I'd guess that your professor is not interested in "the pressure.....", but the total pressure; ie the sum of atmospheric, hydrostatic and dynamic pressures.

With the hull at rest, the dynamic is zero, and the pressure at the measuring position is atmospheric pressure plus "rho x g x h", where g is the Earth acceleration and h is the depth at the measuring Point.

As soon as the hull is moving, some of the hydrostatic pressure is "sacrified" in order to move water past the moving obstacle (ie increasing the dynamic part of the total pressure). The result is a change in trim and/or draft.

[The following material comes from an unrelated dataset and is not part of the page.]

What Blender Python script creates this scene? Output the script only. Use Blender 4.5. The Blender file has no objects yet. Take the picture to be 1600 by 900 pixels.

And, yes, you can use a towing tank to study this, but remember that the outcome is a function of the degree to which the hull is blocking the transverse area of the tank.

 

Thank you very much baeckmo

You are right, but there are a little more. We are only interested in dynamic pressure because we think that it can help us to define ships and ... (the dynamic pressure is crucial for us . When the hull is at rest, the hydrostatic pressure can vary with the waves' height but can be defined.

In the case of measuring the dynamic pressure in a towing tank there is a problem. If we measure the pressure at the reality we can omit the capillary waves, which were created by both waves of ocean and hull, because they will be damped and can be neglected after the depth of 3-6m (due to the effect of viscosity), and the waves with long period (big wave length in the range of > 9-15s period, 3-6m wave height, 60-100m wave length and 10-15 m/s wave speed) will effect the dynamic pressure in the depth of 20m. While in the towing tank, if we scale the waves to the real ones, we do not know that would it be correct or not; because the nature of these waves in towing tank are capillary waves or viscous waves which is completely different compared to waves with long wave length.

This question is a big obstacle for us because we want to buy a towing tank and its not cheap.

So, please consider capillary waves again, and if possible, shear it with some expert friends and guide me. Thank you again.

 

It would be cheaper to install pressure sensors in the hull of the ship being studied. Even if you go ahead and build a tank, comparing your test tank results with data taken from a ship will either validate or prove wrong your calculations.